(Vatican Radio) Pope Benedict XVI marked the Feast of St. Agnes Monday with a centuries-old
rite: the blessing of the lambs, from whose wool the Pallium will be made. Listen:
The
small lambs, traditionally less than a year old, were carried to the Pope in baskets,
as per tradition, by the Canons Regular of the Cathedral of St John Lateran. Reared
by religious sisters in the Saint Lawrence convent in Panisperna, Rome, come Summer
these same lambs will be brought to the Saint Cecilia convent in Trastevere. There
in a custom that has remained in tact down through the centuries, they will be shorn
to supply the wool from which the religious sisters will weave the Pallium.
Agnes
means “lamb” in Latin. The saint of the same name was a martyr of the early 4th century,
known for her consecrated virginity, who was killed when she was between 12 and 13
years of age for refusing to worship pagan gods. She is buried in the basilica named
for her, located on Rome’s Via Nomentana. To symbolize St. Agnes’ purity, one of the
lambs wears a crown of white flowers, while the other wears a red floral wreath to
recall her faithful witness even unto death.
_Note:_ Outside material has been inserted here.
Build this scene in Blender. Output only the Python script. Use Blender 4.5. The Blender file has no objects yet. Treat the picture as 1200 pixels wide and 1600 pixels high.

The Pallium are white woollen
stoles, decorated with six black crosses worn by metropolitan archbishops around their
necks as a symbol of their authority and unity with the Pope. Once woven they are
custodied in an urn at the tomb of St Peter until the Holy Father presents them to
newly-appointed metropolitan archbishops on June 29, the feast of Sts. Peter and Paul.